A similarity between this film and Cabin that jumped out at me was the power of the voyeur whether it's the technicians in Cabin or management in Bad Times. Do you see that voyeur as sort of an audience surrogate?

GODDARD: I think so. I don't know, it's funny, I've only recently started to think about that. I've realized the concept of the voyeur tends to come up again and again in my work, it's even in the Martian for instance. I tend to be fascinated by that, I think it must stem at least in part from my intense and passionate love of cinema. There is something inherently voyeuristic about sitting in a theater and watching other people's lives unfold on screen. At its core, cinema is voyeuristic and so I think that's where it comes from but to be honest I may need a little more psychoanalysis to figure out why I keep coming back to these themes time and time again.

The movie ends with Doc and Darlene sort of finding their way out of purgatory and into a paradise. Was that always the ending you envisioned for the movie?

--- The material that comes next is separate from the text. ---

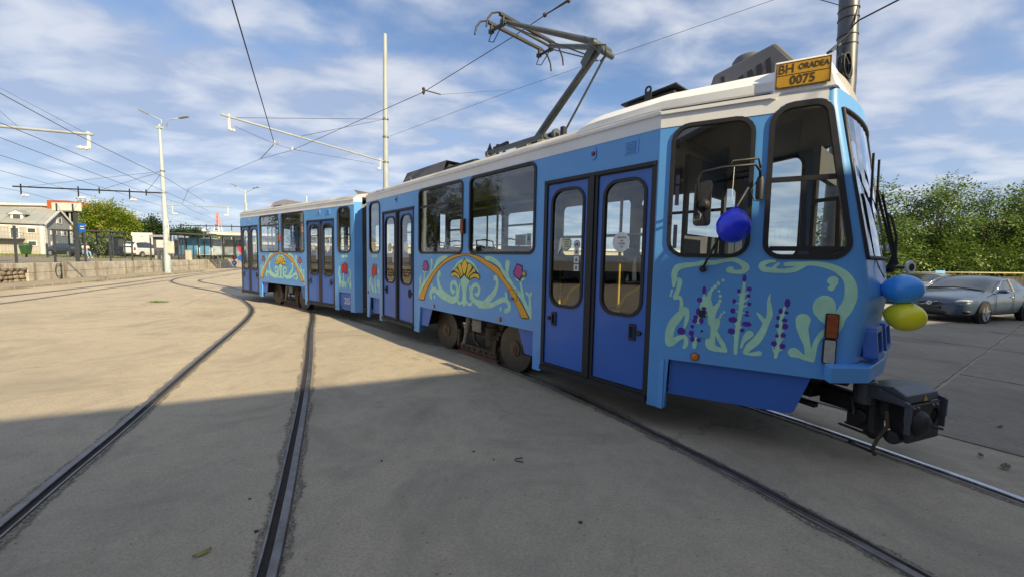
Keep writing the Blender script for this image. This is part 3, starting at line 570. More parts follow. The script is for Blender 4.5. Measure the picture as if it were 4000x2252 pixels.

GODDARD: No, honestly when I started I intentionally said lets just start with characters. Lets start with these seven characters and see where they take us, see where the story wants to go. As I've gotten older, I've gotten more comfortable with not knowing and allowing the artistic process to tell you where the movie wants to go. I think it was probably about half way through when there's a key moment between Doc and Darlene early in the film. A key moment of lets call it violence, between the two of them. And once I realized that, we were off to the races, I wanted to see their story finish. I kept coming back to Darlene as I was writing this one, I kept finding that she wanted to step forward and step to the forefront of the story.

And so, it sort of happened organically. I just felt like the logical ending of the story was Darlene standing there on stage and then the story dictated that.